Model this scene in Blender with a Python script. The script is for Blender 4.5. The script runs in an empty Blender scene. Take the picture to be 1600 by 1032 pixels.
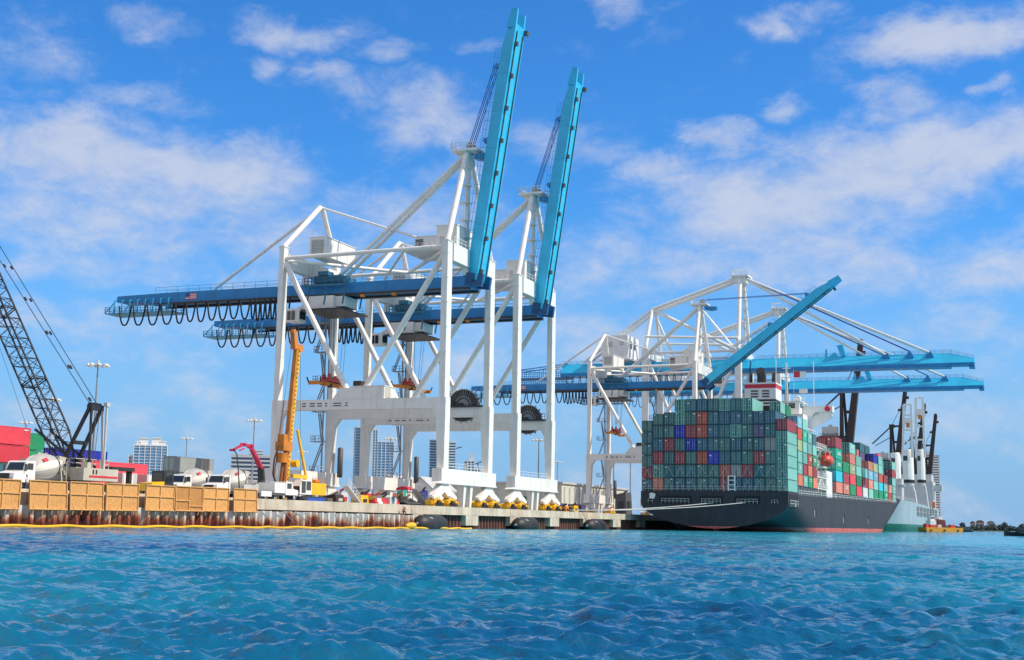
import bpy, math, random
import numpy as np
from mathutils import Vector, Matrix
R = math.radians
C = bpy.context.scene.collection
scene = bpy.context.scene
random.seed(7)

# ------------------------------------------------------------------ camera
cam_data = bpy.data.cameras.new("camera")
cam = bpy.data.objects.new("camera", cam_data)
C.objects.link(cam)
PSI, PITCH, ROLL = R(21.5), math.atan(302 / 2100), R(.9)
fw = Vector((-math.sin(PSI) * math.cos(PITCH), math.cos(PSI) * math.cos(PITCH), math.sin(PITCH)))
rt0 = Vector((math.cos(PSI), math.sin(PSI), 0)); up0 = rt0.cross(fw)
rt = rt0 * math.cos(ROLL) + up0 * math.sin(ROLL)
up = -rt0 * math.sin(ROLL) + up0 * math.cos(ROLL)
cam.matrix_world = Matrix(((rt.x, up.x, -fw.x, 0), (rt.y, up.y, -fw.y, 0), (rt.z, up.z, -fw.z, 1.0), (0, 0, 0, 1)))
cam_data.sensor_width = 36
cam_data.lens = 36 * 2100 / 1600
cam_data.clip_start = .1
cam_data.clip_end = 90000
scene.camera = cam

# ------------------------------------------------------------------ light, sky, exposure
SUN_EL, SUN_AZ = R(47), R(81)            # azimuth from +Y (along the quay) towards +X (open water)
sun_dir = Vector((math.cos(SUN_EL) * math.sin(SUN_AZ), math.cos(SUN_EL) * math.cos(SUN_AZ), math.sin(SUN_EL)))
sl = bpy.data.lights.new("sun", 'SUN'); sl.energy = 4.6; sl.angle = R(.5); sl.color = (1, .93, .80)
so = bpy.data.objects.new("sun", sl); C.objects.link(so)
so.rotation_euler = (-sun_dir).to_track_quat('-Z', 'Y').to_euler()
scene.view_settings.view_transform = 'Standard'
scene.view_settings.look = 'None'
scene.view_settings.exposure = 0.0
scene.view_settings.gamma = 1
scene.cycles.use_denoising = True
scene.cycles.denoiser = 'OPENIMAGEDENOISE'
scene.cycles.denoising_prefilter = 'NONE'
scene.cycles.denoising_input_passes = 'RGB_ALBEDO_NORMAL'
scene.cycles.max_bounces = 6
scene.cycles.sample_clamp_direct = 3.0
scene.cycles.sample_clamp_indirect = 4.0
scene.cycles.glossy_bounces = 3
scene.cycles.caustics_reflective = False
scene.cycles.caustics_refractive = False

world = bpy.data.worlds.new("World"); scene.world = world
world.use_nodes = True
WT = world.node_tree; WT.nodes.clear()
def wn(t, **k):
    n = WT.nodes.new(t)
    for a, b in k.items():
        if a == 'inp':
            for i, v in b.items(): n.inputs[i].default_value = v
        else: setattr(n, a, b)
    return n
def wl(a, b): WT.links.new(a, b)
def wmath(op, a, b=None, clamp=False):
    n = wn('ShaderNodeMath', operation=op, use_clamp=clamp)
    for i, v in enumerate((a, b)):
        if v is None: continue
        if isinstance(v, (int, float)): n.inputs[i].default_value = v
        else: wl(v, n.inputs[i])
    return n.outputs[0]
sky = wn('ShaderNodeTexSky', sky_type='NISHITA', sun_disc=False, sun_elevation=SUN_EL, sun_rotation=SUN_AZ, air_density=1.0, dust_density=.6, ozone_density=2.0)
hs = wn('ShaderNodeHueSaturation', inp={'Saturation': 1.28, 'Value': 1.0, 'Hue': .497}); wl(sky.outputs[0], hs.inputs['Color'])
tint = wn('ShaderNodeMix', data_type='RGBA', blend_type='MULTIPLY'); tint.inputs[0].default_value = 1
wl(hs.outputs[0], tint.inputs[6]); tint.inputs[7].default_value = (.66, 1.29, 1.86, 1)
# clouds live at fixed directions of the sky: azimuth / elevation with a noisy edge
tc = wn('ShaderNodeTexCoord')
sp = wn('ShaderNodeSeparateXYZ'); wl(tc.outputs['Generated'], sp.inputs[0])
az = wmath('ARCTAN2', sp.outputs[0], sp.outputs[1]); el = wmath('ARCSINE', sp.outputs[2])
ae = wn('ShaderNodeCombineXYZ'); wl(az, ae.inputs[0]); wl(el, ae.inputs[1])
wscale = wn('ShaderNodeVectorMath', operation='MULTIPLY'); wl(ae.outputs[0], wscale.inputs[0]); wscale.inputs[1].default_value = (1, 1.7, 1)
warp = wn('ShaderNodeTexNoise', inp={'Scale': 9.0, 'Detail': 5.0, 'Roughness': .6}); wl(wscale.outputs[0], warp.inputs['Vector'])
wsub = wn('ShaderNodeVectorMath', operation='SUBTRACT'); wl(warp.outputs['Color'], wsub.inputs[0]); wsub.inputs[1].default_value = (.5, .5, .5)
wmul = wn('ShaderNodeVectorMath', operation='MULTIPLY'); wl(wsub.outputs[0], wmul.inputs[0]); wmul.inputs[1].default_value = (.11, .062, 0)
pos = wn('ShaderNodeVectorMath', operation='ADD'); wl(ae.outputs[0], pos.inputs[0]); wl(wmul.outputs[0], pos.inputs[1])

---

What to do: Copy nothing but the lines from the first one in the listing through the line with "random.seed(7)", and omit the pictures.

Answer to this task:
Model this scene in Blender with a Python script. The script is for Blender 4.5. The script runs in an empty Blender scene. Take the picture to be 1600 by 1032 pixels.
import bpy, math, random
import numpy as np
from mathutils import Vector, Matrix
R = math.radians
C = bpy.context.scene.collection
scene = bpy.context.scene
random.seed(7)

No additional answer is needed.